Destarte, delega-se ao cidadão a tarefa de observação dos movimentos do desviante, ficando na espreita, à espera da primeira oportunidade de denunciá-lo, por algum ato que se considere impróprio a sua condição, ao Estado. Este, por sua vez, vê a oportunidade de tancafiá-lo em uma cela.

Haverá, ao invés de uma ressocialização, uma dessocialização de forma definitiva. Os laços sociais serão cortados sem mais a possibilidade de serem religados. Os estranhos serão afastados do espaço público, convívio social, e, esolados, formarão sua própria comunidade, anteriormente na periferia (ou melhor guetos) das cidades e/ou entre quatro paredes.

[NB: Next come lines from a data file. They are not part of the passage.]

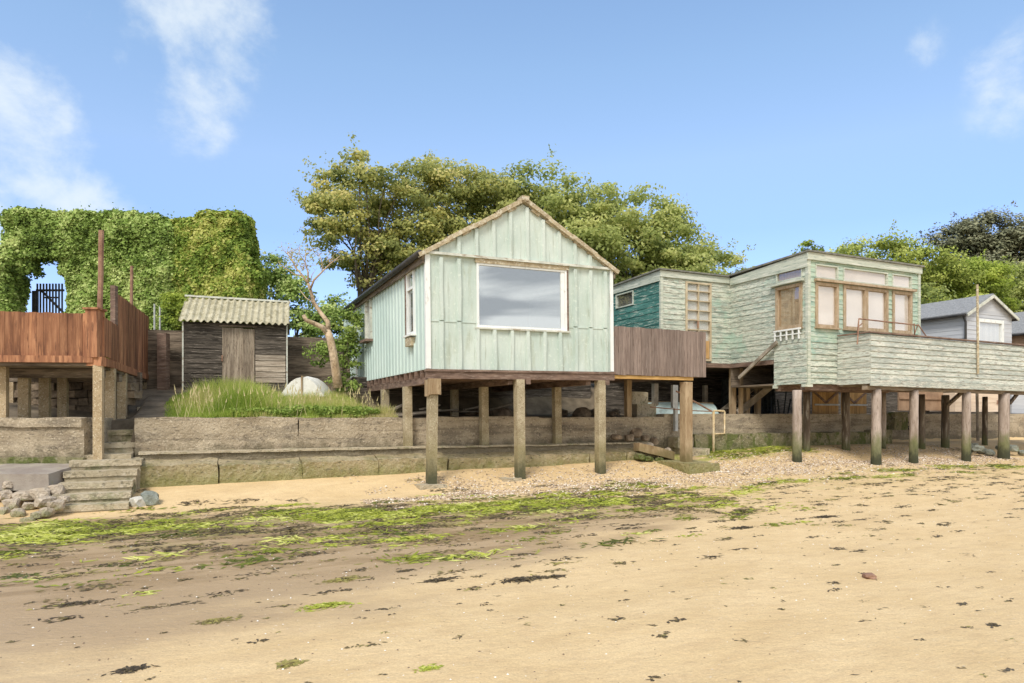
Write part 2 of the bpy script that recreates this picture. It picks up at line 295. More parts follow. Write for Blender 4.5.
MT['cream'] = surf('cream_painted_boards', [(.3, (.68, .55, .42)), (.7, (.78, .64, .50))], 2, PS, layers=[((.5, .36, .24), .6, .7, 6, PS, .5)], bump=.2)
MT['tanpanel'] = surf('tan_ply_panel', [(.3, (.30, .19, .12)), (.7, (.42, .28, .18))], 3, bump=.2)
MT['steel'] = surf('galvanised_steel', [(.3, (.40, .42, .42)), (.7, (.55, .57, .57))], 6, rough=.5, bump=.1)
MT['creampipe'] = surf('cream_painted_pipe', [(.3, (.55, .42, .22)), (.7, (.68, .58, .40))], 6, layers=[((.35, .18, .08), .6, .7, 20, V3, .7)], rough=.6, bump=.1)
MT['rust'] = surf('rusty_pole', [(.3, (.22, .12, .08)), (.7, (.36, .22, .15))], 6, bump=.4)
MT['boatwhite'] = surf('chalky_white_hull', [(.3, (.72, .71, .66)), (.7, (.84, .83, .79))], 3, layers=[((.40, .35, .26), .60, .72, 5, V3, .6)], bump=.4)
MT['boatblue'] = surf('pale_blue_hull', [(.3, (.42, .54, .53)), (.7, (.56, .67, .65))], 3, layers=[((.3, .34, .3), .6, .7, 5, V3, .5)], bump=.1, rough=.5)
MT['greyboard'] = surf('pale_grey_cladding', [(.3, (.44, .46, .50)), (.7, (.55, .57, .60))], 2, PS, bump=.1, island=.05)
MT['slate'] = surf('grey_shingle_roof', [(.3, (.22, .225, .23)), (.7, (.32, .325, .33))], 14, layers=[((.16, .165, .17), .55, .65, 20, (1, 1, 3), .6)], bump=.4)
MT['bark'] = surf('grey_bark', [(.3, (.10, .08, .055)), (.7, (.22, .18, .13))], 4, (1, 1, .4), bump=.8, bscale=12, bstretch=(1, 1, .3), bdist=.04)
MT['barebark'] = surf('pale_tan_bark', [(.3, (.42, .30, .18)), (.7, (.62, .48, .33))], 4, (1, 1, .5), layers=[((.18, .12, .08), .58, .7, 7, V3, .6)], bump=.6, bscale=12, bdist=.03)
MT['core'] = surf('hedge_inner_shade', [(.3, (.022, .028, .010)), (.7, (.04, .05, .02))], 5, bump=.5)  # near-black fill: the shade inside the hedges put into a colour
MT['plank'] = surf('grey_loose_plank', [(.3, (.20, .17, .13)), (.7, (.40, .35, .28))], 3, bump=.4)
MT['inside'] = surf('room_wall', [(.3, (.16, .16, .15)), (.7, (.22, .22, .2))], 2, bump=0)
MT['net'] = surf('black_netting', [(.3, (.02, .024, .026)), (.7, (.05, .06, .062))], 12, bump=.3)
def glass(name, refl, tint, rough=.02):
    m, t, b, out = newmat(name); t.nodes.remove(b)
    g = t.nodes.new('ShaderNodeBsdfGlossy'); g.inputs['Roughness'].default_value = rough; g.inputs['Color'].default_value = (.92, .95, .96, 1)
    tp = t.nodes.new('ShaderNodeBsdfTransparent'); tp.inputs[0].default_value = c4(tint)
    ge = t.nodes.new('ShaderNodeNewGeometry'); dp = t.nodes.new('ShaderNodeVectorMath'); dp.operation = 'DOT_PRODUCT'
    t.links.new(ge.outputs['Normal'], dp.inputs[0]); t.links.new(ge.outputs['Incoming'], dp.inputs[1])
    a = tm(t, 'ADD', tm(t, 'MULTIPLY', tm(t, 'POWER', tm(t, 'SUBTRACT', 1, tm(t, 'ABSOLUTE', dp.outputs['Value'])), 5), .9), refl); mx = t.nodes.new('ShaderNodeMixShader'); t.links.new(a, mx.inputs[0])
    t.links.new(tp.outputs[0], mx.inputs[1]); t.links.new(g.outputs[0], mx.inputs[2]); t.links.new(mx.outputs[0], out.inputs[0]); return m
MT['glass'] = glass('mirror_like_window_glass', .44, (.6, .65, .66))
MT['glass2'] = glass('thin_window_glass', .10, (.95, .95, .95))
def leafmat(name, stops, trans=.35, rough=.6):
    m, t, b, out = newmat(name)
    at = t.nodes.new('ShaderNodeAttribute'); at.attribute_name = 'tint'
    col = tramp(t, at.outputs['Fac'], stops); t.links.new(col, b.inputs['Base Color']); b.inputs['Roughness'].default_value = rough; b.inputs['Specular IOR Level'].default_value = .2
    tl = t.nodes.new('ShaderNodeBsdfTranslucent'); t.links.new(col, tl.inputs[0]); mx = t.nodes.new('ShaderNodeMixShader'); mx.inputs[0].default_value = trans
    t.links.new(b.outputs[0], mx.inputs[1]); t.links.new(tl.outputs[0], mx.inputs[2]); t.links.new(mx.outputs[0], out.inputs[0]); return m
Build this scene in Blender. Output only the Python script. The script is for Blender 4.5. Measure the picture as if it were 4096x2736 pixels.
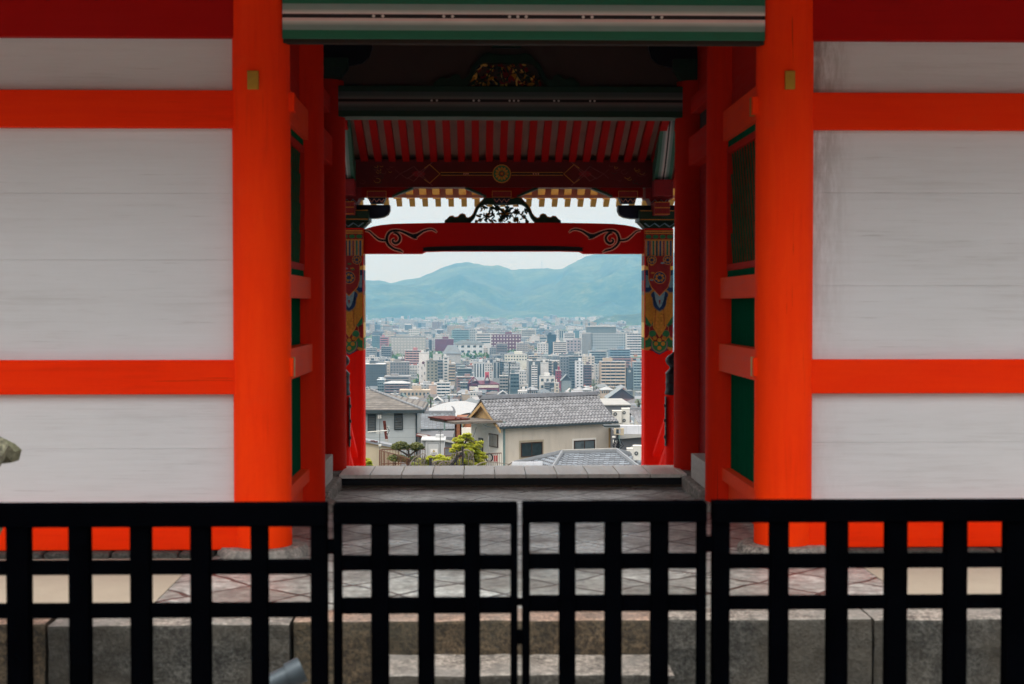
import bpy, math, random
from mathutils import Vector, Matrix, noise as mnoise

for o in list(bpy.data.objects): bpy.data.objects.remove(o)
SC = bpy.context.scene
COL = SC.collection
R = math.radians
rnd = random.Random(7)

# ------------------------------------------------------------------ camera
YAW, PITCH, FPX = -1.36, 1.47, 5689.0       # focal length in pixels of the 4096 wide photo (50 mm)
cam_d = bpy.data.cameras.new("camera"); cam = bpy.data.objects.new("camera", cam_d); COL.objects.link(cam)
cam.location = (0, 0, 0)
cam.rotation_euler = (R(90 - PITCH), 0, R(YAW))
cam_d.lens = 50; cam_d.sensor_width = 36; cam_d.clip_start = 0.1; cam_d.clip_end = 40000
cam_d.dof.use_dof = True; cam_d.dof.focus_distance = 90; cam_d.dof.aperture_fstop = 3.6
SC.camera = cam
CAMR = Matrix.Rotation(R(YAW), 3, 'Z') @ Matrix.Rotation(R(90 - PITCH), 3, 'X')

def P(x, y, D):
    """point at world depth Y = D seen at pixel (x, y) of the 4096x2736 photo"""
    v = CAMR @ Vector(((x - 2048) / FPX, -(y - 1368) / FPX, -1))
    return v * (D / v.y)
K = 4096 / 2347.0
def Pd(x, y, D): return P(x * K, y * K, D)

# ------------------------------------------------------------------ world, sun, exposure
SUN_EL, SUN_AZ = 60, 216          # sun stands to the left of the view (azimuth clockwise from +Y)
world = bpy.data.worlds.new("World"); SC.world = world; world.use_nodes = True
wt = world.node_tree; wt.nodes.clear()
wo = wt.nodes.new("ShaderNodeOutputWorld"); bg = wt.nodes.new("ShaderNodeBackground")
sky = wt.nodes.new("ShaderNodeTexSky"); sky.sky_type = 'NISHITA'; sky.sun_disc = False
sky.sun_elevation = R(SUN_EL); sky.sun_rotation = R(SUN_AZ); sky.air_density = 1.2; sky.dust_density = 5.0
wm = wt.nodes.new("ShaderNodeMix"); wm.data_type = 'RGBA'
wm.inputs[0].default_value = 0.82                      # thin high cloud over most of the sky
wt.links.new(sky.outputs[0], wm.inputs[6])
wtc = wt.nodes.new("ShaderNodeTexCoord"); wmp = wt.nodes.new("ShaderNodeMapping"); wmp.inputs[3].default_value = (1, 1, 5)
wn = wt.nodes.new("ShaderNodeTexNoise"); wn.inputs['Scale'].default_value = 2.2; wn.inputs['Detail'].default_value = 5
wr = wt.nodes.new("ShaderNodeValToRGB")
wr.color_ramp.elements[0].position = .3; wr.color_ramp.elements[0].color = (9.2, 9.3, 9.5, 1)
wr.color_ramp.elements[1].position = .7; wr.color_ramp.elements[1].color = (10.2, 10.1, 10.1, 1)
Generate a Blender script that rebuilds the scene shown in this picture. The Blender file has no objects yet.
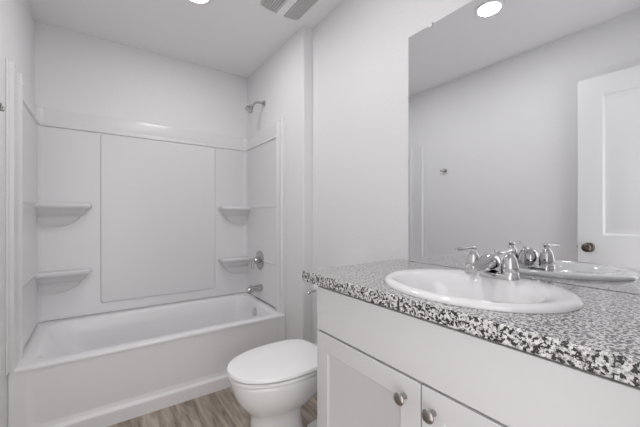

Os Estados Unidos da América (18) descura da sua assistencialidade para consignar a atenção ao mercado econômico. As importâncias atribuídas a essa área são díspares. A política americana visa proteger, em uma esfera de difícil acesso, o mercado econômico de distúrbios que possam causar-lhes os indesejados: e esconder seu fracasso na esfera social. Para isso, atua na exclusão definitiva dos miseráveis do mercado de trabalho, realocando-o em subempregos - empregos que ninguém mais se dispõe a laborar - e "limpando" os locais públicos para os cidadãos que participam do "sonho americano" (19) não serem perturbados pela miséria. Sendo assim, milhares de vidas são inutilizadas por apenas alguns "punhados de dólares".